How are you pushing down bridge?

We are design a bridge mechanism and seeing what other people are using and what kind of success they are having

We have an one inch 1/8" wall aluminum tubing arm with a little under 90 degree “bend” in it with a free wheel on the end being turned by a banebot(I think?). I’m can’t contest to the success, but from what I’ve heard it works beautifully.

Marysville 3484 is pushing the bridge down with their robot. We lift the robot into the air and put our omni wheels down to push the bridge down.

TEAM F.R.E.D is using an arm on a window motor with a wheel at the end, having issues trying to get it to reverse just get it to go forward. I am sure there should be a way to make a relay go forward and reverse or am I mistaken.

@BOSS, I’m pretty sure relays are either on or off, with no direction. At least, I’ve never heard reversing a relay is possible.

@Johnny_5, how exactly are you accomplishing that? When you lift your robot in the air, aren’t the bumper rules violated?

As far as my team, we’re going to use our movable shooter/cannon to push the bridge down as we drive onto it.

How on earth does that work?

@Leogeek24 @BOSS:

I must assume you are using a Spike type thing, because then if so there most definitely is.

The relay (at least the spikes) Flip their output polarity when given that certain command. Someone correct me if Im wrong

http://www.wbrobotics.com/javadoc/edu/wpi/first/wpilibj/Relay.html

If you look at the relay.direction stuff, there is like kReverse and kForward or something along the lines of that.

[quote]Originally Posted by legogeek24 View Post

As far as my team, we’re going to use our movable shooter/cannon to push the bridge down as we drive onto it.

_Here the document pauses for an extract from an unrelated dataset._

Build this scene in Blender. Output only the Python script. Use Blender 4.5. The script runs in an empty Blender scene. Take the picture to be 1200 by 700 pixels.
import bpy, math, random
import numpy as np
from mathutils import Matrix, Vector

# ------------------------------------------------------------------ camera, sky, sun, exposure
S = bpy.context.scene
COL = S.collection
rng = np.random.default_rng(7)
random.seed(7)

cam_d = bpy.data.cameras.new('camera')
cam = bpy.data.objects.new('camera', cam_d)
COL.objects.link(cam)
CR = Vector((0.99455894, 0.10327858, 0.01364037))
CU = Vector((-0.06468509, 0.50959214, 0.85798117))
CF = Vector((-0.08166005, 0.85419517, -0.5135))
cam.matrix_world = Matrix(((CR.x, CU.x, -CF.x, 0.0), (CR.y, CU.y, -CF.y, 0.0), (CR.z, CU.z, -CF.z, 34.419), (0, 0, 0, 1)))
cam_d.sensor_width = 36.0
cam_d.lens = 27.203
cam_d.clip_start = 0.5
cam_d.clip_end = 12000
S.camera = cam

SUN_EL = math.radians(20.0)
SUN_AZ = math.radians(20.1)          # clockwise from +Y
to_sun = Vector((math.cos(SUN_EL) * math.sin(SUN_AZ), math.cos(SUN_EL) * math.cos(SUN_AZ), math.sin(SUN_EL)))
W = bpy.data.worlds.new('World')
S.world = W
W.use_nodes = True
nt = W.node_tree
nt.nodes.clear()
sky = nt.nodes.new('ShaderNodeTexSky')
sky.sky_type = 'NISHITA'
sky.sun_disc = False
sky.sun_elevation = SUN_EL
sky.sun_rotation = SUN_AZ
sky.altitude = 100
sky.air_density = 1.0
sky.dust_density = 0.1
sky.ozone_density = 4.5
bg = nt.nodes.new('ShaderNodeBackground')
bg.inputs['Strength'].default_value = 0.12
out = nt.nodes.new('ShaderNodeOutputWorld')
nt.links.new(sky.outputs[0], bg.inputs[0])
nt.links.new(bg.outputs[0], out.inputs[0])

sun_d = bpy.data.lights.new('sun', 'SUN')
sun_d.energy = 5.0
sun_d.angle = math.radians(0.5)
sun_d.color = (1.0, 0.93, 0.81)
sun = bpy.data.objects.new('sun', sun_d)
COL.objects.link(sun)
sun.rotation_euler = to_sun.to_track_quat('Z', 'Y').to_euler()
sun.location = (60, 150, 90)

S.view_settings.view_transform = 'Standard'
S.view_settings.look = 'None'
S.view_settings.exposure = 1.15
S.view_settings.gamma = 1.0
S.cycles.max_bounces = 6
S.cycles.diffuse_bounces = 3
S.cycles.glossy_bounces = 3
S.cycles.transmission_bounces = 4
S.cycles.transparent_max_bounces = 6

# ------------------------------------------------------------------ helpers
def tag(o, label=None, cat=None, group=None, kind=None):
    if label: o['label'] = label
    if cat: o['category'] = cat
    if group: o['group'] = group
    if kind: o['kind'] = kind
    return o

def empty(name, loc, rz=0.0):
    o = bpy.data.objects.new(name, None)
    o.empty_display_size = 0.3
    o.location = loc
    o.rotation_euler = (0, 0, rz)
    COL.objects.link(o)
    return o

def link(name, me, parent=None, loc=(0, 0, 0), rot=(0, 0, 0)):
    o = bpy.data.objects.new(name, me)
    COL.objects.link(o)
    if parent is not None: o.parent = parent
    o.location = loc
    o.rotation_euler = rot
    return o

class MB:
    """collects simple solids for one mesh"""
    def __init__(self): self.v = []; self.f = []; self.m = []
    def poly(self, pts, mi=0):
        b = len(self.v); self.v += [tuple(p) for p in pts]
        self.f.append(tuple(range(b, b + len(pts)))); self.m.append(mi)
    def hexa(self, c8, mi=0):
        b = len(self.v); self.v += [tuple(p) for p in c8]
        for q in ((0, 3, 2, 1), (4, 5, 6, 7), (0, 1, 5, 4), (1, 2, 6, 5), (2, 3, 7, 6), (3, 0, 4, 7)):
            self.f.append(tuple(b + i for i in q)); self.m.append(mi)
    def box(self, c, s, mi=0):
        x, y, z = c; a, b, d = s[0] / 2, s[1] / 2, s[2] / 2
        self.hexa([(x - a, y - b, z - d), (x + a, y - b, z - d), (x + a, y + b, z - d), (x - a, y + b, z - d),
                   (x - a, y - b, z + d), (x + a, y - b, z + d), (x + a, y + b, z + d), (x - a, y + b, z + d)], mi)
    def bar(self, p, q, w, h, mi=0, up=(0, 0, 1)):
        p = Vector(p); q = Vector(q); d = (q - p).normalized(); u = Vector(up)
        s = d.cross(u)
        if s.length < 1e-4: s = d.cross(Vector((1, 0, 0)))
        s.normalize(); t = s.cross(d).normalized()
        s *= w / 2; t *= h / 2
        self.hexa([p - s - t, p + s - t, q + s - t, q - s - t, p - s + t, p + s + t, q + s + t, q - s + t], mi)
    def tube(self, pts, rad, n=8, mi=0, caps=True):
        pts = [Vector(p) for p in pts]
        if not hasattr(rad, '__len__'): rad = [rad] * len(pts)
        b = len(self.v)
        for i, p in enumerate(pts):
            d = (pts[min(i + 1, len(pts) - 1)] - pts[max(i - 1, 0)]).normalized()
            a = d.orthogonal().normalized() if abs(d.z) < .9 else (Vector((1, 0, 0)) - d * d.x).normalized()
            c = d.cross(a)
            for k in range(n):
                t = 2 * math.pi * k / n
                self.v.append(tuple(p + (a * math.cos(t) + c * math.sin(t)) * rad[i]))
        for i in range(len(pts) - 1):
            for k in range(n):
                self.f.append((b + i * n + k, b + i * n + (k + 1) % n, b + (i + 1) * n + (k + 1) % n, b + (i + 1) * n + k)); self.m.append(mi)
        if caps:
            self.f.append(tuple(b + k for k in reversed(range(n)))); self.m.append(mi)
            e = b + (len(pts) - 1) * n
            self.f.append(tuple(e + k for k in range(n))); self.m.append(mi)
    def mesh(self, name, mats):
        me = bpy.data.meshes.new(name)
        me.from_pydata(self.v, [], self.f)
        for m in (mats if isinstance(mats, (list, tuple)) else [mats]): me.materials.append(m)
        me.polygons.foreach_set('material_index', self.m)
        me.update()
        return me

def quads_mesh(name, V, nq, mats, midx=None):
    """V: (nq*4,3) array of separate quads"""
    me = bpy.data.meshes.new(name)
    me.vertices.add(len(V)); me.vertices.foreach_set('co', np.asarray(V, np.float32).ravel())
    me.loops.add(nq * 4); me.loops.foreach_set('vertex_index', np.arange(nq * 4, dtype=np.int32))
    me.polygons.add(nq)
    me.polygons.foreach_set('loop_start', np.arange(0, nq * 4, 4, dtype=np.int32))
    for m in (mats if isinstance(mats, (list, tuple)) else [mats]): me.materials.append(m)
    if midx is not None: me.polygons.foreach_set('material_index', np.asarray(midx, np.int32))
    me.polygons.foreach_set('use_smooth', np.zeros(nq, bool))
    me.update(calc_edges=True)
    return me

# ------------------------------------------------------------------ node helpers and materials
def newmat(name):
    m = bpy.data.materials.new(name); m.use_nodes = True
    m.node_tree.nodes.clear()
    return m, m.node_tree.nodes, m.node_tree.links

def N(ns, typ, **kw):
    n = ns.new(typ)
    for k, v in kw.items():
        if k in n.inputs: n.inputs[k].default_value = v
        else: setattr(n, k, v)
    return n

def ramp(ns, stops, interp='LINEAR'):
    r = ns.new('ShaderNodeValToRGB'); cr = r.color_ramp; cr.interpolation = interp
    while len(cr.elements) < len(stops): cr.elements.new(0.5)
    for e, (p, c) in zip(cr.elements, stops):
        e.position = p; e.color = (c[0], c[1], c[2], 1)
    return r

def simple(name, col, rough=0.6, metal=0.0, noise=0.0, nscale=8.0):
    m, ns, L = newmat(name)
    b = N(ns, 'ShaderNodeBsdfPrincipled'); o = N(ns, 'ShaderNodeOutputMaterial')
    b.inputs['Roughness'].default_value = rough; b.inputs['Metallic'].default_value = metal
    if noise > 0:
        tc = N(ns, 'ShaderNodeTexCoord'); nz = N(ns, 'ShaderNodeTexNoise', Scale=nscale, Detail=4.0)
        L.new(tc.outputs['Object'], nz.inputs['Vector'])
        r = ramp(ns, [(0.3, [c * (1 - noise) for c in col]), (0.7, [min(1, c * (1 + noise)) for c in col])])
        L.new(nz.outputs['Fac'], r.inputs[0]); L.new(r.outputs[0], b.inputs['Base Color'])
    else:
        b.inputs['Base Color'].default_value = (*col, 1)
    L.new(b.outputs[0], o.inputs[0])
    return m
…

How on earth does that work?[/quote]

What the… Winning

We are programming in Labview so the Kforward stuff is Greek to me and our programmers. we are using the Spike Relay to control the motor. Any one got stuff on Labview.

Well, this may sound odd, but we are doing a wheelie and pushing it down the the front wheels…

Sorry no.

I mean this humorously, but me and the other main programmer are hard-core C++ & JAVA guys. LabVIEW makes at least us two shiver.

Here’s a great source of LabView code snippets including code for relays. http://team358.org/files/programming/ControlSystem2009-/LabVIEW/ Thanks Robotic Eagles.

my friend says his robot does this to didn’t think it we be used by anyone else o.O

[R01-2]…Note:… A Robot in a transitory state of crossing onto/off of a Bridge or Barrier is not considered to be on a flat floor.

yeah team update 2012-01-20

When it’s on the bridge, it’s in a transitory state…but when it is lifting up and is not yet on the bridge, it might be violating the rule?

We don’t know if ours works yet, we have to put some weight on the bridge and try it. Or at least draw a Free Body Diagram, so we can figure out if it should work. It’s just an arm that pops down in front of the robot at an angle, and we drive the robot into the bridge, and hopefully push the end of the bridge down as we move forward. It’s pneumatically actuated.

FORST Team 1296 is using a van door motor geared up a bit to push down an arm made with 1" square aluminum extrusion. The arm is 2-pronged, we are hoping a ball (on the bridge) might roll between the prongs and into the gatherer.

Team 3992 is using a 12" stroke pneumatic cylinder to facilitate a 90 degree retraction and extension of an arm.

Van door motor gear down.

No need to lift your robot off the ground if down right.

You might want to make sure it will count as one appendage, not two. There’s been a lot of discussion about this here and on Q&A. It’s my understanding that a two pronged thingy is considered two appendages (and thus illegal) unless it’s all one contiguous piece outside of the frame perimeter, even as it deploys.

It is one appendage leaving the perimeter that spits it into two equal-sized forks … what on earth might contiguous mean in this context? It is solid, no articulating etc.

I wonder if pictures would help?

I think it means that the part outside the frame perimeter is all connected together.